Friday, May 6, 2011

joyously full and overwhelmingly empty in the same breath

The stretch marks across my belly are like a road map into the past.

My belly.

Despite my weight issues, I love it! I love the memories of the blessings my belly has held.

On Sunday, Mother's Day, I will celebrate with two of those little blessings. Being a wife and mother were dreams I didn't know how to dream and now they are dreams come true everyday.

But the day before Mother's Day there will be another celebration. One marked by quiet reflection, whispered memories and bittersweet tears. Saturday is Birthmother's day.
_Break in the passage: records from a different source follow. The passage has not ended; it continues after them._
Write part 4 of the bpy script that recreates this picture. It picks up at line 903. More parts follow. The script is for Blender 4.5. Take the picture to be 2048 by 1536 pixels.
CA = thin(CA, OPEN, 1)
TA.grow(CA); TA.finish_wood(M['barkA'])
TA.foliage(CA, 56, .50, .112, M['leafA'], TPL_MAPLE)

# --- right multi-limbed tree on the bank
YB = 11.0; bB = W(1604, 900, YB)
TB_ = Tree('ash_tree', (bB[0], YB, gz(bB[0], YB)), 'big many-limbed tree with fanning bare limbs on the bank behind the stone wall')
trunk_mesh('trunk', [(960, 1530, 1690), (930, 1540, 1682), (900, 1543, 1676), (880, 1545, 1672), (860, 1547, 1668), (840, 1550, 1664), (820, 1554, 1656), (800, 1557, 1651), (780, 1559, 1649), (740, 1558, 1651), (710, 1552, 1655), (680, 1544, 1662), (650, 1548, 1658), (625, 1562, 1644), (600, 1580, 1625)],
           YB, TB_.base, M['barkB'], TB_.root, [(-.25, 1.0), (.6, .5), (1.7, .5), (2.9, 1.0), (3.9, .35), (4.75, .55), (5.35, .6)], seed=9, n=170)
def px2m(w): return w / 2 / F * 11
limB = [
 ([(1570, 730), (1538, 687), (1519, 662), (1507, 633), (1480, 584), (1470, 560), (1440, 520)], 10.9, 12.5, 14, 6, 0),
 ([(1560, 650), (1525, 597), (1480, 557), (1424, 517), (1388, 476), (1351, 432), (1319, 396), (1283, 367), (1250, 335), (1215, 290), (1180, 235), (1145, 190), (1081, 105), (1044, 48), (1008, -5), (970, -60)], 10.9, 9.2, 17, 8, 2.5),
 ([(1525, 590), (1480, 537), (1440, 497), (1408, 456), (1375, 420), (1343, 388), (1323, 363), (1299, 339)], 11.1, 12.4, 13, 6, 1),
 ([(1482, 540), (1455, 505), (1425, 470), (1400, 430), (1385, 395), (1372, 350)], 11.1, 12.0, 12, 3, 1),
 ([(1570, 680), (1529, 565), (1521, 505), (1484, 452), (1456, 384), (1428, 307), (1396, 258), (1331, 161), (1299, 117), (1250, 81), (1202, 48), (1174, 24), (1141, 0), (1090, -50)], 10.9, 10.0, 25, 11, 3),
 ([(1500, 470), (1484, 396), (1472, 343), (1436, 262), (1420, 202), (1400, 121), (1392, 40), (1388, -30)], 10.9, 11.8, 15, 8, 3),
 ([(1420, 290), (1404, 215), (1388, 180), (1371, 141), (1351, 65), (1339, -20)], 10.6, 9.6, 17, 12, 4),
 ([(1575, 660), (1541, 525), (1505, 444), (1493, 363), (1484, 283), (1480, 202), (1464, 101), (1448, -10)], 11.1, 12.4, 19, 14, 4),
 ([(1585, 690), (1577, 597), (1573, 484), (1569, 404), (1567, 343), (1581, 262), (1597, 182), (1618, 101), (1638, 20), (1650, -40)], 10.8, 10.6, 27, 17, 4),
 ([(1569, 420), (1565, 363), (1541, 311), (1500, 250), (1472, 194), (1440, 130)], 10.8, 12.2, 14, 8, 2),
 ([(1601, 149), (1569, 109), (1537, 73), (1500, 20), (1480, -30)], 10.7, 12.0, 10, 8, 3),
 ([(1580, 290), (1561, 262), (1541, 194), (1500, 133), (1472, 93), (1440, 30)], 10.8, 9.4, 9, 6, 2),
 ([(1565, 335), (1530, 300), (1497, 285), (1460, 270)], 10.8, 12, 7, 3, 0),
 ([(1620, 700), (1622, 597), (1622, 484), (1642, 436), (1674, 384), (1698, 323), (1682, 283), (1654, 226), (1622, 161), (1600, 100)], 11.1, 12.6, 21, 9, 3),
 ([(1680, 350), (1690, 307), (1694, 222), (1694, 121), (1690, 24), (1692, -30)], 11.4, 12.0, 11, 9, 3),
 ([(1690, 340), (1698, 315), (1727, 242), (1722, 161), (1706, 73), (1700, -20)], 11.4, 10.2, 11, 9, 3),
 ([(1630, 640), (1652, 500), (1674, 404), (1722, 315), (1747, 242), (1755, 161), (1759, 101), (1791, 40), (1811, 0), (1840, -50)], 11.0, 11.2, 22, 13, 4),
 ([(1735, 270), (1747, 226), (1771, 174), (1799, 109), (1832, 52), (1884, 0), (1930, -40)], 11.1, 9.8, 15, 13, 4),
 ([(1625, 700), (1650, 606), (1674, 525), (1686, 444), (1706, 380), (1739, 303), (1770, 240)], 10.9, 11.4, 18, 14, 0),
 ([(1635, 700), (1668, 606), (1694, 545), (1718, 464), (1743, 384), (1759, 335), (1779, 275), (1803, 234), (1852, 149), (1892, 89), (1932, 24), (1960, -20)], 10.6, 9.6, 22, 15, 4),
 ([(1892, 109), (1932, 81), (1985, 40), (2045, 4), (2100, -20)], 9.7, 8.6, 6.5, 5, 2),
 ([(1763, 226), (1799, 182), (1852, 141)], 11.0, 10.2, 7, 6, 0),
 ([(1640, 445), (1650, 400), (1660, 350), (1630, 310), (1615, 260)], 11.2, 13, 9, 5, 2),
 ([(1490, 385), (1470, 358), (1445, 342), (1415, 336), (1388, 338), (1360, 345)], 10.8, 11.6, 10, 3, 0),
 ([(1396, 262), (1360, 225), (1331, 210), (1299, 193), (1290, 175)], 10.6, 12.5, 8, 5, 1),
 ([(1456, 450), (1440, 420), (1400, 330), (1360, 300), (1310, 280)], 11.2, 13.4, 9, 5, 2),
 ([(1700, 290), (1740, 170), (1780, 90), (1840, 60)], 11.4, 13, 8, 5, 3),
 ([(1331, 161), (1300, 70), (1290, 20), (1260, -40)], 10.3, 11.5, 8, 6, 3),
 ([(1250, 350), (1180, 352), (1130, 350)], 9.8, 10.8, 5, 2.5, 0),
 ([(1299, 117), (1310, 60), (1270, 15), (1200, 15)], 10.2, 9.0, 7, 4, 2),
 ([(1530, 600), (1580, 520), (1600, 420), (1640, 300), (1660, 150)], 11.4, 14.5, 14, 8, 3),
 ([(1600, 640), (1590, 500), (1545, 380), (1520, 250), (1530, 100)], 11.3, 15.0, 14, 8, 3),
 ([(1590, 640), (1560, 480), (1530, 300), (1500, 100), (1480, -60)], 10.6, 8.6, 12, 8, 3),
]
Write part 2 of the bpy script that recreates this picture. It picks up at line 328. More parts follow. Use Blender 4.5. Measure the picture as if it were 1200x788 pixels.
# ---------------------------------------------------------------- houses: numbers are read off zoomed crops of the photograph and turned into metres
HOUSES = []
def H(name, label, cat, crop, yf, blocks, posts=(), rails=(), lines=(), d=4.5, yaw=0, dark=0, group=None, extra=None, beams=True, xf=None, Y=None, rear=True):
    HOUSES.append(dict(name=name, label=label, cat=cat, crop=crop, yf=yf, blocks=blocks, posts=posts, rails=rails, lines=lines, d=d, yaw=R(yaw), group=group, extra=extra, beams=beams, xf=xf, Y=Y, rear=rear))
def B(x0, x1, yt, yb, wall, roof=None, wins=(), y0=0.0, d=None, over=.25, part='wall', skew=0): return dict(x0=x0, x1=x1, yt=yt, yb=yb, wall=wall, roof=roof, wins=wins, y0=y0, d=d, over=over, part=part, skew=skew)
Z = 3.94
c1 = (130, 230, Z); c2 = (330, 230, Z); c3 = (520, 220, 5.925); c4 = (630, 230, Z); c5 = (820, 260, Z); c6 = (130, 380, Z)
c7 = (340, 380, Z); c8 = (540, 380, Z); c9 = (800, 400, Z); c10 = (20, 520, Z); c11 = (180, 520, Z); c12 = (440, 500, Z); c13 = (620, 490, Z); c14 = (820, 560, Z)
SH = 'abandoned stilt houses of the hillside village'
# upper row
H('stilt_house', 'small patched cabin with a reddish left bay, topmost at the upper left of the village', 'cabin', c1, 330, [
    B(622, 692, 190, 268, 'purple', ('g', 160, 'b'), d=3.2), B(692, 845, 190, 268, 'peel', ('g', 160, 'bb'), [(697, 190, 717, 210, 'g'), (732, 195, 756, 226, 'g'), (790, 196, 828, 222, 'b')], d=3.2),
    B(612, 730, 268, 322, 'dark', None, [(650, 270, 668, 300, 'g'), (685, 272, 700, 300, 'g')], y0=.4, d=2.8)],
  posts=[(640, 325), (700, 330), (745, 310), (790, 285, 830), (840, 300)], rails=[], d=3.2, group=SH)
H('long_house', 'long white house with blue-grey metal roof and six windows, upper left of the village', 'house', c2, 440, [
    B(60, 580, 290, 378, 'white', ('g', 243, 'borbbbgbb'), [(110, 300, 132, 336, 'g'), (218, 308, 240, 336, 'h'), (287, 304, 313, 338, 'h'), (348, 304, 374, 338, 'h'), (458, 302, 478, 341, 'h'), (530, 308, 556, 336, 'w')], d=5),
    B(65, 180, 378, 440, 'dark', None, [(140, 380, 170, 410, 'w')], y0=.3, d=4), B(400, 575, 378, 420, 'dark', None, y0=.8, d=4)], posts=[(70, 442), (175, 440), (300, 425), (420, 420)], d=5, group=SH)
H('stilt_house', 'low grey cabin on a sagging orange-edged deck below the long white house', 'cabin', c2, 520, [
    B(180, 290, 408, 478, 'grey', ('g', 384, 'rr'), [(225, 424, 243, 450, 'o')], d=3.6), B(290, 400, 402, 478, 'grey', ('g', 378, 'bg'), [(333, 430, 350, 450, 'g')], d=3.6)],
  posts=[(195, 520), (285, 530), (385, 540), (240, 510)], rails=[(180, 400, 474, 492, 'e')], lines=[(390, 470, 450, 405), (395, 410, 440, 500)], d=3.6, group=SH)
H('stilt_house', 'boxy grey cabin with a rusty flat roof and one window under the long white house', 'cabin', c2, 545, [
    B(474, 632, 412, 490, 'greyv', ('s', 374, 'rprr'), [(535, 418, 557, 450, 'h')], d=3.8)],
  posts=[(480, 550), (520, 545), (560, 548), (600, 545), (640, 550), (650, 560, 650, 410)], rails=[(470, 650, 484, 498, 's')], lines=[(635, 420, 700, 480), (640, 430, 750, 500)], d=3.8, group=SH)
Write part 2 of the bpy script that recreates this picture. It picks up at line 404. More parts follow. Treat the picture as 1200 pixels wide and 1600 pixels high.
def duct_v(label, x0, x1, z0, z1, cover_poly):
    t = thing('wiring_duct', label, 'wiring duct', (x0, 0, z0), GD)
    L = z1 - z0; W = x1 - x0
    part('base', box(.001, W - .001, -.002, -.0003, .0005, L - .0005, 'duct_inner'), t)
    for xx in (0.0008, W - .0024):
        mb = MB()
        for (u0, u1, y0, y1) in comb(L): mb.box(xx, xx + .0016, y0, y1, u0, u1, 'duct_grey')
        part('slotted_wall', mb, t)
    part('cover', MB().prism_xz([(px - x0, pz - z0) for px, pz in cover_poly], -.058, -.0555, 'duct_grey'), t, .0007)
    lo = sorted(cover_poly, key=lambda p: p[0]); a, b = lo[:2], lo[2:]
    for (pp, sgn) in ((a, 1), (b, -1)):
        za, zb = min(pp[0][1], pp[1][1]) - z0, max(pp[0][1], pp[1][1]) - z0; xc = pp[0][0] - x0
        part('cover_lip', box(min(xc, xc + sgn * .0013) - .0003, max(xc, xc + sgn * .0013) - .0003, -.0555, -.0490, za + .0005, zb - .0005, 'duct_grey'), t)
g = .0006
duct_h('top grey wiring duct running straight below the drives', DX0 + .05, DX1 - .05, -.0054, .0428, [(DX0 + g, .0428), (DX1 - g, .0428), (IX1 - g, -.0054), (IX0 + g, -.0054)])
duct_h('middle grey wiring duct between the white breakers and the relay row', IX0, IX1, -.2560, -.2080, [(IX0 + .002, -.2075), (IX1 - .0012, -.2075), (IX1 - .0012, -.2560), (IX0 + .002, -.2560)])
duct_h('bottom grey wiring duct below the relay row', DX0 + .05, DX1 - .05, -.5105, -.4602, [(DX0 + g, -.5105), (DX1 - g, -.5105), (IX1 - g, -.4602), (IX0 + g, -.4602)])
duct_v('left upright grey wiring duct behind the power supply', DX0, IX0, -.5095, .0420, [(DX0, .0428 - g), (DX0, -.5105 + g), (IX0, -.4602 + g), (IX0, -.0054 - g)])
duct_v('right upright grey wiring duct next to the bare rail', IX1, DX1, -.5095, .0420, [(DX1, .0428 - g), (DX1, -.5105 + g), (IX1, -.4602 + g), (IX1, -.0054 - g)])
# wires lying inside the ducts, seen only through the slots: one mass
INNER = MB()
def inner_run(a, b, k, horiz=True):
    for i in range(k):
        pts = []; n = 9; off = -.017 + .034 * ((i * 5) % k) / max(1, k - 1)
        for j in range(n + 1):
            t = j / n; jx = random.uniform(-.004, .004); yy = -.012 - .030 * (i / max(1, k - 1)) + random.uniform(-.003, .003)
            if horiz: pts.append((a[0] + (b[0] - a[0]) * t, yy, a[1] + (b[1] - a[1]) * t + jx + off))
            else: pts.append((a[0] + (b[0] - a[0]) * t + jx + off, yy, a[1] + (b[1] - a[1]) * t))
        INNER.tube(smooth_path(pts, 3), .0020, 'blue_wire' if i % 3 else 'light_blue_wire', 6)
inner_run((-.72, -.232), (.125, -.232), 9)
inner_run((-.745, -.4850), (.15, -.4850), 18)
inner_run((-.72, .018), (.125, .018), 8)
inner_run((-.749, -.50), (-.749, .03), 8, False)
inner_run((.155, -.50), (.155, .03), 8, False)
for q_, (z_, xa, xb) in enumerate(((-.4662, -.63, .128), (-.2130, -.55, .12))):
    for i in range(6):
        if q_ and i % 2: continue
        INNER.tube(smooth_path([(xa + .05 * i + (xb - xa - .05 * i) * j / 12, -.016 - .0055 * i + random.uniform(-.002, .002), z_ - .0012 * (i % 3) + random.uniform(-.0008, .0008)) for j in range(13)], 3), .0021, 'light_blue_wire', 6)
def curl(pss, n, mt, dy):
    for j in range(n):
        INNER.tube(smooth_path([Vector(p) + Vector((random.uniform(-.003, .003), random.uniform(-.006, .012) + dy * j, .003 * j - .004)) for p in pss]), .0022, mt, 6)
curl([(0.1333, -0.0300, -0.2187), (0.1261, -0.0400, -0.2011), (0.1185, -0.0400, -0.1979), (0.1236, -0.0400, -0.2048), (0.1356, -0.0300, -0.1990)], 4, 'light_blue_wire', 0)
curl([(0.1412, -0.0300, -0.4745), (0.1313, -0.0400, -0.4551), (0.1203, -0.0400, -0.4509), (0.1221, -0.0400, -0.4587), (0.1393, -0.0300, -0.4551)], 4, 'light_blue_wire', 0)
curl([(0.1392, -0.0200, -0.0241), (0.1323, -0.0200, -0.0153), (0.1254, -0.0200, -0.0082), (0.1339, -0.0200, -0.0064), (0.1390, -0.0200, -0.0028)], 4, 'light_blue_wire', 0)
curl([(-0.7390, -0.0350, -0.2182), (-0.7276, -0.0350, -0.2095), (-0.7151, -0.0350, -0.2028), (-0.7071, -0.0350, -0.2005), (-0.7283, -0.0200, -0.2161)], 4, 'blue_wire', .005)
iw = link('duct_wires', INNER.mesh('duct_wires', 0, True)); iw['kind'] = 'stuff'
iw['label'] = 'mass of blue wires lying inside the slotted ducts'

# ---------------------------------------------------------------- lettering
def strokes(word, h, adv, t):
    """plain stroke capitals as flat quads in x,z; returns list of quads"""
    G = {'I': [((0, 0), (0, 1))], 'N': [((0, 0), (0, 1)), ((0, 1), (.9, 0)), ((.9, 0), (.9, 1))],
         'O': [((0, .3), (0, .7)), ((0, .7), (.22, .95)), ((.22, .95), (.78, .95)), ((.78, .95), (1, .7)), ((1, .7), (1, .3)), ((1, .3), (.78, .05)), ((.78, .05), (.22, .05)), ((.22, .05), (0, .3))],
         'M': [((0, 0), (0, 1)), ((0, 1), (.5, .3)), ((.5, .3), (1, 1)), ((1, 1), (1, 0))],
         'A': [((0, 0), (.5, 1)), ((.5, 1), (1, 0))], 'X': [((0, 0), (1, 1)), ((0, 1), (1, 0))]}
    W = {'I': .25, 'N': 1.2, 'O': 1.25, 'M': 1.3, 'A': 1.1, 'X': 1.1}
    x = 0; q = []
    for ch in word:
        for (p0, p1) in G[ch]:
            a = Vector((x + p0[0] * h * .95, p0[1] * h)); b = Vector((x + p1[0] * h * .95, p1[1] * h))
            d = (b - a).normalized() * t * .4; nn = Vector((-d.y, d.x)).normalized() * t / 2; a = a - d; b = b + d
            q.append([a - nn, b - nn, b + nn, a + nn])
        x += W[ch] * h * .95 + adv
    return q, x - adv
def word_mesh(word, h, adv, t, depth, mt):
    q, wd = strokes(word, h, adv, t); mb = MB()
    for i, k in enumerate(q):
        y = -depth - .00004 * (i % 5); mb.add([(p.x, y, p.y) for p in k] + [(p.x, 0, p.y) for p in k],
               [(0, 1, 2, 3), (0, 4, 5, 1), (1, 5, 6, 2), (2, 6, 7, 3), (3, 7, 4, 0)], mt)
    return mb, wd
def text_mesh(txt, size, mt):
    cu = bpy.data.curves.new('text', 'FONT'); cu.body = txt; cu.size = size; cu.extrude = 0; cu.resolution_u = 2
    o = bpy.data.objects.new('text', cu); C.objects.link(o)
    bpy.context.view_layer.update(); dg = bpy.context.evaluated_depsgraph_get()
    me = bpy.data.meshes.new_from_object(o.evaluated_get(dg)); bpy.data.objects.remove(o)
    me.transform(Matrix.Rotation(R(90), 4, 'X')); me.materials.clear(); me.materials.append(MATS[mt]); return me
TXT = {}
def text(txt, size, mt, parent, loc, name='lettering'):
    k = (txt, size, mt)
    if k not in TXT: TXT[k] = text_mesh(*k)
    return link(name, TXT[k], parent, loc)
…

Just days after my first daughter was born (and placed with her adoptive parents) I laid in my bed. Hands on my deflated belly and cried myself to sleep. I didn't want to hear how noble my sacrifice was or how I did the right thing...I wanted to know if I'd ever stop crying. If life would ever feel normal again. If my deflated belly would ever not remind me of pregnancy, baby kicks, the sound of a newborn's cry, and just how empty my arms and heart are.

And truthfully, I am very much that same young woman....one day a year. 364 days a year I live a life full of laughter, princesses, army men, dogs, homeschooling, and love! I wouldn't trade it for anything else, but that doesn't mean I don't know what I am missing. Birthmother's Day echoes the emptiness my choices left me with.

What would it be to know the sound of laughter of my two daughters who don't call me mom?  Our table seats 6...I imagine their faces and tales of early teen life filling our dining room. What are their favorite meals? What would it be like to snuggle with them? Will they ever want to know me?

The truth of our lives is quite different and always will be. They have beautiful, strong, amazing women to call mom. Women that God hand picked and placed in my path. Funny, that I "chose" their parents. I looked at profile after profile searching for the women my babies would call mommy. For the women who would nurse their wounds, help them with their homework, teach them to love, and share the everyday things that bless a mother's heart.

I am blessed to be a mother. I am keenly aware of the fleeting moments with our small children. That they grow at the speed of life and before I know it our halls won't ring with giggles and we'll be remembering our todays as long ago yesterdays. I'm thankful for every moment.

And, I am blessed to be a birthmother. For with the ache and the emptiness comes the truth that the babies I once held in my belly and briefly in my arms are where God intended them to be...with their mothers. And I am thankful to two women who fought paperwork and legal battles. Who faced down infertility and circumstances they couldn't control. For on the other side of that painful mountain, I met them. They became mothers. And they became my friends...

So celebrate the mothers (and the birthmothers) in your life this weekend! For it is a true gift from God to be called to the sacrificial station of motherhood. Oh, and the blessing of being loved by your mother!!

Father, thank you for letting me play a part in the lives of four of your children. And while my roles for two of them are far different then the others I believe you will heal those scars and fill those empty places someday. As I live this life that is joyously full and overwhelmingly empty in the same breath, please walk with me. Remind me of the daily blessings you have given me and hold my heart when it beats a broken beat into the past.